Biden’s Airstrikes in Syria and Iraq Are a Sign of His Weakness and Ignorance of the Region

It has always baffled western news pundits how peace talks are carried out in the Middle East, where both sides increase their military capability against one another while drinking sweet tea and discussing peace with your enemy.

It’s hard to fathom Joe Biden’s strategy in the Middle East, when his recent actions show at best egregious ignorance of the region or at worse a lack of finesse. Perhaps he simply isn’t listening to his advisors who know the region and the myriad of complicated games which are at play. But the recent air strikes he ordered against Iranian-backed militias both in Iraq and Syria is as curious if not bewildering as his own administration’s crackdown on Iranian media outlets – many which are even staunch enemies of the regime in Tehran.

On the one hand, Biden desperately wants a deal with Iran which curtails its nuclear capability. Yet on the other, things have got so complicated with the situation which was left for him by Trump – not to mention the regime in Tehran swinging back to its hardline roots, with the emergence of a 1980s henchman, who is on the US sanctions list of hardcore international criminals, Ebrahim Raisi.

Whichever direction Biden moves, it’s as though he pulls the ropes around him even tighter, until he cannot even breath.

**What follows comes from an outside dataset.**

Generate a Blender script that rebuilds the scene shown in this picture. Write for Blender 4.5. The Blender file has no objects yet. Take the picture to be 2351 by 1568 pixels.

This is where we are now with the airstrikes which he carried out in June 28. Analysts are left with their jaws wide open, wondering how he will ever make it to the Shangri la destination of getting a JCPOA Iran deal signed, once again. Of course, he is anxious to show the Iranians that US forces being hit by Iranian proxies cannot be a hidden part of the negotiations in Vienna and it’s natural that he doesn’t want to appear to be weak. But these two realities are making the Iranians laugh all the way to the bank, confident that he will succumb at some point, out of desperation, to Tehran’s wish list, which scraps all US sanctions and gives the mother of all boosts to the economy in Iran.

If he doesn’t accept the attacks on US forces as part and parcel of the negotiations, then he is lured into the trap which Tehran has prepared for him. The hardliners in Tehran will shrug their shoulders and tell their people “see… you can’t trust the Americans” redacting the bigger news story of the American soldiers being ambushed in the first place. And it will work. In Iran, many so-called reformists – the middle classes who believed in Iran being part of the western sphere – have given up on the idea heralded by modernists like Rouhani. There is fatigue now, which is being capitalised on by the Supreme Leader and his new president.

If he, however, accepts the attacks and doesn’t retaliate, then he appears even weaker than he already is believed to be; in fact, both scenarios, show him to be weak, but striking back with F-15 and F-16 jets on Hezbollah groups in Syria and Iraq is really what Iran wants. The collateral damage on the ground is minimal, but the political capital gleaned is tenfold. The strikes literally feed the regime and its objectives, politically, morally and ideologically.

It has always baffled western news pundits how peace talks are carried out in the Middle East, where both sides actually increase their military capability against one another while drinking sweet tea and discussing peace with your enemy across huge teak tables. But this is what Biden has to understand. He is not in a strong position, given that right from the beginning, Iran knew that, like Trump, his intention is not to get his hands dirty in the region. The so-called ‘soft diplomacy’ championed by Obama will also be Biden’s poisoned chalice, if he is not too careful. The difference, perhaps, between Biden and Trump is subtle; Biden is way more predictable and Iran can strategise around his cavernous policies, which can be summed up by “do as little as possible, but keep talking and threatening, as though you have 100,000 troops on the ground when in fact you have none”. The “do nothing” policy in Afghanistan, for example, is already opening the sluice of control to the Taliban who have wasted no time at all by the US pull out and have taken a number of towns in recent days.

A smarter and much braver policy would have been to have called Iran’s bluff and closed the talks in Vienna, citing the attacks on US soldiers as unacceptable. This would have taken great courage but would have also put the Iranians in a tight spot as their theatrical game in Vienna would have been exposed as a sham. It would have also given Biden some kudos right across the region, showing Tehran that he has real strength where it matters, as a stellar strategist.

In reality, Biden was pulled into a very primitive bear trap which has left him harpooned and unable to move now. Perhaps Biden needs to write a book about the ‘art of the deal’, ready to be published around 2024 as all we are seeing from him in the Middle East are strong words from a weak stomach.